On Thursday, Venus, the seven-time Grand Slam champion, was playing in her 21st major semifinal, while Vandeweghe was in her first. The oddsmakers were unimpressed and installed Vandeweghe as a significant favorite.

But serving like it was 1999, Venus survived a briefly close encounter because of one weapon. Her serve was virtually unassailable. She stroked 11 aces -- one more than Vandeweghe -- and saved 12 of 13 break points.

And when it was finally over, after she converted her third match point, Venus tossed her racket and, for a spell, seemed to lose her mind. She did a madcap 720-degree spin (repeated a little later), did a little dance and then was consumed by laughter as her accomplishment began to dawn on her.

"Oh, my gosh, it means so much, mostly because she played so well," Venus said in her on-court interview, at one point dissolving into a giddy unknown language.

"That moment was just joy," she said later. "It was a heartfelt match. If the match is 6-2, 6-2, you know, the moment is kind of clear that it's going to happen. But she played so well. There was never a moment where she wasn't just hitting the ball amazing and striking the ball with just such precision.

"It's always very satisfying to be able to get through in such a big match against an opponent who was just on fire."

The match required 2 hours, 26 minutes, making it the longest women's match of the second week here.

"I would give anything," Venus said, "to see [Serena] across the net from me on Saturday."

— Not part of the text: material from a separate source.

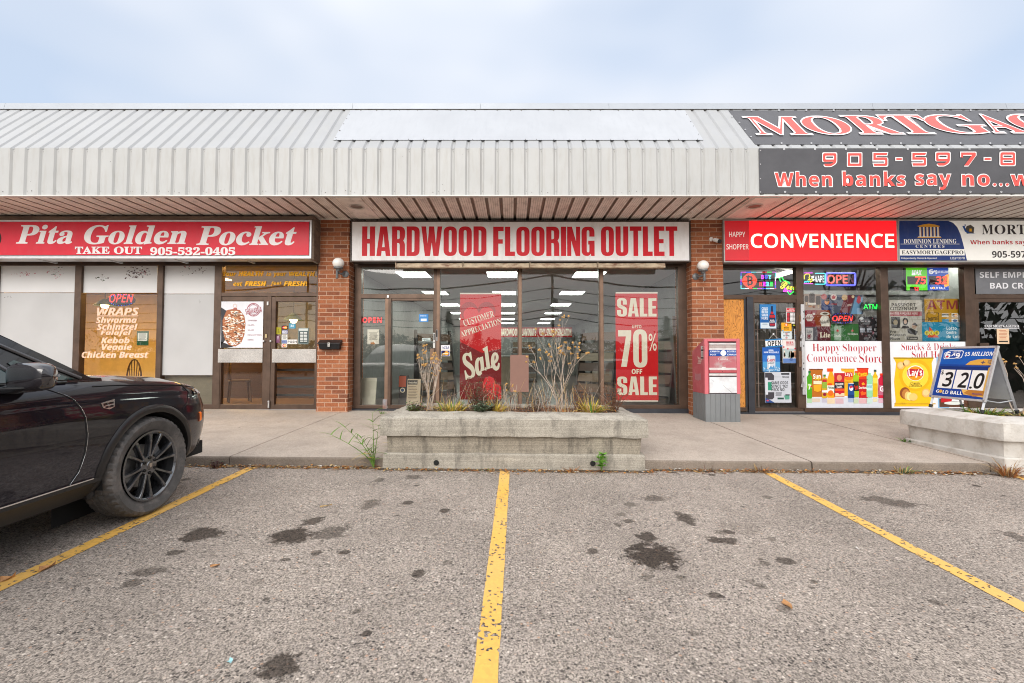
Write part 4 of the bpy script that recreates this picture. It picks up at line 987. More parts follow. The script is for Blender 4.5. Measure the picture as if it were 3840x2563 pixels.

And that's just what happened.

The 34-year-old Lucic-Baroni, who went an incredible 17-plus years between major semifinals, was a longer shot than Venus. After beating No. 3 seed Agnieszka Radwanska in the second round and No. 5 seed Karolina Pliskova in the quarters, she seemed spent. Wearing wraps on her left thigh and calf, Lucic-Baroni was often left flat-footed by Serena's superior groundstrokes.

Lucic-Baroni took the time to take a selfie before she walked off the court and was embraced by the crowd.

Meanwhile, Serena's final flourish was more sedate than Venus'. She waved gently to the crowd.

A win over Venus would give Serena 23 Grand Slam singles titles, pushing her one ahead of Steffi Graf and setting an Open-era record.

"She's my toughest opponent," Serena said. "No one's ever beaten me as much as Venus has."

True enough. Serena holds a 16-11 head-to-head edge going back to 1998. Their last meeting resulted in a three-set victory for Serena at the 2015 US Open.

"I just feel like no matter what happens, we've won," Serena said. "She's been through a lot. I've been through a lot. I look forward to it.

"A Williams is going to win this tournament."